Ravenous (at least I was) we went to Lazeez Affaire for a late lunch, our first meal as a group. Happily, everyone was ready for an Indian feast and so we ordered chicken tikka, pieces of the tenderest grilled chicken, and paneer tikka, slabs of grilled paneer stuffed with green cilantro paste, butter chicken, various kinds of naan, rice, paneer in a tomato sauce, paneer with spinach, all wonderful. Our guide suggested we visit a small step well and a temple to conclude the day.
A step well is a in fact a water well, but instead of a shaft with a mechanism to raise the water, like a pail on a rope, there are stone steps leading down to the surface of the water. Sounds unremarkable if a little odd.

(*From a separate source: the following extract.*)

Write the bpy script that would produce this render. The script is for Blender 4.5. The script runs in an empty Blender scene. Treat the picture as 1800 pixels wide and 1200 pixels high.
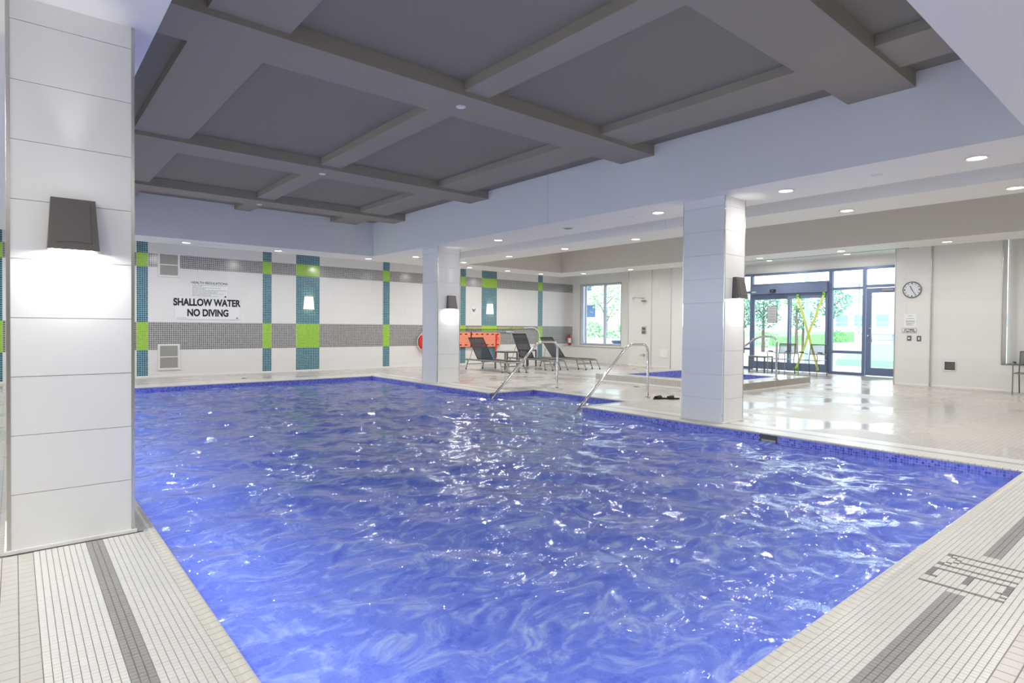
import bpy, bmesh, math, random
import numpy as np
from mathutils import Vector, Matrix
random.seed(7); np.random.seed(7)
S = bpy.context.scene
COL = S.collection
PI = math.pi

# ------------------------------------------------------------------ camera
CY, CP, CR, CF = 6.98917063e-01, -1.41468078e-02, 8.24240488e-03, 1041.20214
f = Vector((math.sin(CY)*math.cos(CP), math.cos(CY)*math.cos(CP), math.sin(CP)))
r0 = Vector((math.cos(CY), -math.sin(CY), 0)); u0 = r0.cross(f)
rt = math.cos(CR)*r0 + math.sin(CR)*u0; up = math.cos(CR)*u0 - math.sin(CR)*r0
cd = bpy.data.cameras.new('camera'); cam = bpy.data.objects.new('camera', cd); COL.objects.link(cam)
m = Matrix((rt, up, -f)).transposed().to_4x4(); m.translation = (0, 0, 1.3); cam.matrix_world = m
cd.sensor_width = 36; cd.lens = CF*36/1800; cd.shift_y = -9.94/1800; cd.clip_start = .02; cd.clip_end = 500
S.camera = cam

# ------------------------------------------------------------------ world, exposure
S.view_settings.view_transform = 'Standard'; S.view_settings.look = 'None'
S.view_settings.gamma = 1; S.view_settings.use_curve_mapping = False
S.view_settings.exposure = 0.74
S.cycles.use_denoising = True
S.cycles.use_adaptive_sampling = True; S.cycles.adaptive_threshold = .03
S.cycles.max_bounces = 8; S.cycles.diffuse_bounces = 5; S.cycles.glossy_bounces = 4
S.cycles.transparent_max_bounces = 12; S.cycles.transmission_bounces = 6
S.cycles.caustics_reflective = False
S.cycles.sample_clamp_indirect = 6
W = bpy.data.worlds.new('world'); S.world = W; W.use_nodes = True
bg = W.node_tree.nodes['Background']; bg.inputs[0].default_value = (.84, .92, 1, 1); bg.inputs[1].default_value = 2.6

LAMP_W = 14.0     # each recessed downlight
def add_light(name, kind, loc, power, size=.2, rot=(0, 0, 0), color=(1, .985, .965), sizey=None, spread=None, spot=None):
    l = bpy.data.lights.new(name, kind); l.energy = power; l.color = color
    if kind == 'AREA':
        l.shape = 'DISK' if sizey is None else 'RECTANGLE'; l.size = size
        if sizey: l.size_y = sizey
        if spread: l.spread = spread
    if kind == 'SPOT': l.spot_size = spot or 2.2; l.spot_blend = 1; l.shadow_soft_size = size
    if kind == 'POINT': l.shadow_soft_size = size
    o = bpy.data.objects.new(name, l); COL.objects.link(o); o.location = loc; o.rotation_euler = rot
    return o

# ------------------------------------------------------------------ helpers
def lin(c):
    return tuple(((v/255)/12.92 if v/255 <= .04045 else ((v/255+.055)/1.055)**2.4) for v in c)
def newmat(name):
    m = bpy.data.materials.new(name); m.use_nodes = True
    return m, m.node_tree, m.node_tree.nodes['Principled BSDF']
def mat(name, c, rough=.5, metal=0, spec=.5, emis=None, es=0, noise=0, nscale=40, bump=0, alpha=1):
    m, t, p = newmat(name)
    p.inputs['Base Color'].default_value = (*lin(c), 1); p.inputs['Roughness'].default_value = rough
    p.inputs['Metallic'].default_value = metal; p.inputs['Specular IOR Level'].default_value = spec
    if emis: p.inputs['Emission Color'].default_value = (*lin(emis), 1); p.inputs['Emission Strength'].default_value = es
    if alpha < 1: p.inputs['Alpha'].default_value = alpha
    if noise or bump:
        g = t.nodes.new('ShaderNodeNewGeometry'); n = t.nodes.new('ShaderNodeTexNoise')
        n.inputs['Scale'].default_value = nscale; n.inputs['Detail'].default_value = 3
        t.links.new(g.outputs['Position'], n.inputs['Vector'])
        if noise:
            r = t.nodes.new('ShaderNodeMix'); r.data_type = 'RGBA'
            r.inputs[6].default_value = (*[v*(1-noise) for v in lin(c)], 1); r.inputs[7].default_value = (*[min(1, v*(1+noise)) for v in lin(c)], 1)
            t.links.new(n.outputs['Fac'], r.inputs[0]); t.links.new(r.outputs[2], p.inputs['Base Color'])
        if bump:
            b = t.nodes.new('ShaderNodeBump'); b.inputs['Strength'].default_value = bump; b.inputs['Distance'].default_value = .002
            t.links.new(n.outputs['Fac'], b.inputs['Height']); t.links.new(b.outputs[0], p.inputs['Normal'])
    return m
def mosaic(name, c1, c2, cm, pw, ph, mort, ax='XZ', off=(0, 0), rough=.3, bias=0, bump=.3, wet=0, offset=0, spec=.5):
    """small tiles drawn on a plane; ax picks the two world axes"""
    m, t, p = newmat(name); N = t.nodes; L = t.links
    g = N.new('ShaderNodeNewGeometry'); s = N.new('ShaderNodeSeparateXYZ'); L.new(g.outputs['Position'], s.inputs[0])
    c = N.new('ShaderNodeCombineXYZ')
    for k in (0, 1):
        a = N.new('ShaderNodeMath'); a.operation = 'ADD'; a.inputs[1].default_value = off[k]
        L.new(s.outputs[ax[k]], a.inputs[0]); L.new(a.outputs[0], c.inputs[k])
    b = N.new('ShaderNodeTexBrick'); b.offset = offset; b.squash = 1
    b.inputs['Scale'].default_value = 1; b.inputs['Brick Width'].default_value = pw; b.inputs['Row Height'].default_value = ph
    b.inputs['Mortar Size'].default_value = mort; b.inputs['Mortar Smooth'].default_value = .1; b.inputs['Bias'].default_value = bias
    b.inputs['Color1'].default_value = (*lin(c1), 1); b.inputs['Color2'].default_value = (*lin(c2), 1); b.inputs['Mortar'].default_value = (*lin(cm), 1)
    L.new(c.outputs[0], b.inputs['Vector']); L.new(b.outputs['Color'], p.inputs['Base Color'])
    p.inputs['Roughness'].default_value = rough; p.inputs['Specular IOR Level'].default_value = spec
    if bump:
        bp = N.new('ShaderNodeBump'); bp.inputs['Strength'].default_value = bump; bp.inputs['Distance'].default_value = .001; bp.invert = True
        L.new(b.outputs['Fac'], bp.inputs['Height']); L.new(bp.outputs[0], p.inputs['Normal'])
    if wet:
        n = N.new('ShaderNodeTexNoise'); n.inputs['Scale'].default_value = .9; n.inputs['Detail'].default_value = 5
        n.inputs['Distortion'].default_value = .6; L.new(g.outputs['Position'], n.inputs['Vector'])
        mr = N.new('ShaderNodeMapRange'); mr.inputs['From Min'].default_value = .44; mr.inputs['From Max'].default_value = .56
        mr.inputs['To Min'].default_value = .14; mr.inputs['To Max'].default_value = rough
        L.new(n.outputs['Fac'], mr.inputs['Value']); L.new(mr.outputs[0], p.inputs['Roughness'])
    return m

def link(name, me, mt, parent=None, kind=None, label=None, cat=None, group=None, loc=None):
    o = bpy.data.objects.new(name, me); COL.objects.link(o)
    if mt is not None and not me.materials: me.materials.append(mt)
    if parent is not None: o.parent = parent
    if loc is not None: o.location = loc
    if kind: o['kind'] = kind
    if label: o['label'] = label
    if cat: o['category'] = cat
    if group: o['group'] = group
    return o
def obj(name, bm, mt, parent=None, smooth=False, **k):
    me = bpy.data.meshes.new(name); bm.normal_update(); bm.to_mesh(me); bm.free()
    if smooth:
        for p in me.polygons: p.use_smooth = True
        try: me.set_sharp_from_angle(angle=math.radians(40))
        except Exception: pass
    return link(name, me, mt, parent, **k)
def thing(name, label, cat, loc=(0, 0, 0), rz=0, group=None):
    o = bpy.data.objects.new(name, None); COL.objects.link(o); o.location = loc; o.rotation_euler = (0, 0, rz)
    o.empty_display_size = .1; o['label'] = label; o['category'] = cat
    if group: o['group'] = group
    return o
def struct_empty(name, label=None):
    o = bpy.data.objects.new(name, None); COL.objects.link(o); o['kind'] = 'structure'
    if label: o['label'] = label
    return o
def dup(root, loc, rz, label, group=None):
    r = root.copy(); COL.objects.link(r); r.location = loc; r.rotation_euler = (0, 0, rz); r['label'] = label
    if group: r['group'] = group
    for ch in list(root.children):
        c = ch.copy(); COL.objects.link(c); c.parent = r
        for g in list(ch.children):
            d = g.copy(); COL.objects.link(d); d.parent = c
    return r
def BM(): return bmesh.new()
def box(bm, x0, x1, y0, y1, z0, z1, bev=0):
    r = bmesh.ops.create_cube(bm, size=1)
    vs = r['verts']
    bmesh.ops.scale(bm, vec=(x1-x0, y1-y0, z1-z0), verts=vs)
    bmesh.ops.translate(bm, vec=((x0+x1)/2, (y0+y1)/2, (z0+z1)/2), verts=vs)
    if bev:
        es = list({e for v in vs for e in v.link_edges})
        bmesh.ops.bevel(bm, geom=es, offset=bev, segments=2, affect='EDGES', profile=.7)
    return bm
def bx(*a, bev=0): return box(BM(), *a, bev=bev)
def tube(bm, pts, r, n=10, closed=False, radii=None):
    pts = [Vector(p) for p in pts]; k = len(pts); rings = []
    prev = None
    for i, p in enumerate(pts):
        if closed: d = (pts[(i+1) % k]-pts[i-1])
        else: d = (pts[min(i+1, k-1)]-pts[max(i-1, 0)])
        d.normalize()
        a = prev if prev is not None else (Vector((0, 0, 1)) if abs(d.z) < .9 else Vector((1, 0, 0)))
        x = (a-d*a.dot(d)).normalized(); y = d.cross(x); prev = x
        rr = radii[i] if radii else r
        rings.append([bm.verts.new(p+(x*math.cos(t)+y*math.sin(t))*rr) for t in [2*PI*j/n for j in range(n)]])
    for i in range(k if closed else k-1):
        a, b = rings[i], rings[(i+1) % k]
        for j in range(n): bm.faces.new((a[j], a[(j+1) % n], b[(j+1) % n], b[j]))
    if not closed:
        bm.faces.new(rings[0][::-1]); bm.faces.new(rings[-1])
    return bm
def fillet(pts, rad, n=6):
    """round the corners of a polyline"""
    P = [Vector(p) for p in pts]; out = [P[0]]
    for i in range(1, len(P)-1):
        a, b, c = P[i-1], P[i], P[i+1]; u = (a-b); v = (c-b)
        r = min(rad, u.length*.49, v.length*.49); p0 = b+u.normalized()*r; p1 = b+v.normalized()*r
        for k in range(n+1):
            t = k/n; out.append(p0*(1-t)**2+b*2*t*(1-t)+p1*t*t)
    out.append(P[-1]); return out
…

This is the Ugrasen ki Baoli (baoli is Hindi for step well). After driving down a narrow city alley-ish street which was bordered on both sides with linens drying on racks made of criss-crossed bamboo, and walking through an unremarkable, small stone doorway, we were standing above an very deep chamber dug into the ground like an inside out, upside down building, ever narrower as it gets deeper. Groups of teenagers sat on the steps above as if this were a perfectly obvious place to hang out and gossip. It was beautiful and somewhat shocking to see this mysteriously engineered step well juxtaposed with the skyscrapers of modern Delhi just beyond the ancient walls that line the well itself.
Our final adventure of the day was the most moving, as we visited the very large, bustling Gurdwara Sikh temple. First stop, the tourist room where we removed shoes and socks and head scarves were provided to those in our group who didn’t have them. Outside to wash hands and walk through a shallow trough of water, and then up the marble steps and across the plaza to the temple, where three men chanted to a tabla and two harmoniums and worshippers strolled, or bowed, or sat cross legged on the floor where large monitors displayed in Hindi and English the words of the chants. A man inside the altar area had a large video camera, feeding a continuous live broadcast. (http://www.dsgmc.in/ ) The chanting, the overwhelming spirituality in the temple, the smells and opulence of the setting were attractive and hypnotic. It was very difficult to leave.
We toured the dining area, where every day, morning to evening, everyone who sits down in the dining room (cross-legged, in small family groups or large lines) is fed, and then into the kitchen where immense caldrons of a potato curry stew were bubbling and a shifting group of children, men, and women sat in front of long trays of flour, rolling out balls of dough into thin disks which they stacked on wooden platters. Periodically a young man swooped away the ready chapatis and replaced them with an empty platter–and groups of mostly men were tossing the disks on a huge flat griddle. As soon as they were sufficiently charred a man with a long pole flipped them onto a more open charcoal grill where they immediately puffed up, and then were slid into baskets to be served in the adjacent dining area.Of course I (wearing the blue scarf) had to join the rolling group for a few minutes.
Loving this! Keep it coming!!
Thanks much for including us in your communications. Your photos are so beautiful. You’ve certainly crafted a wonderful vacation. We are enjoying your descriptions along with the many stunning photos.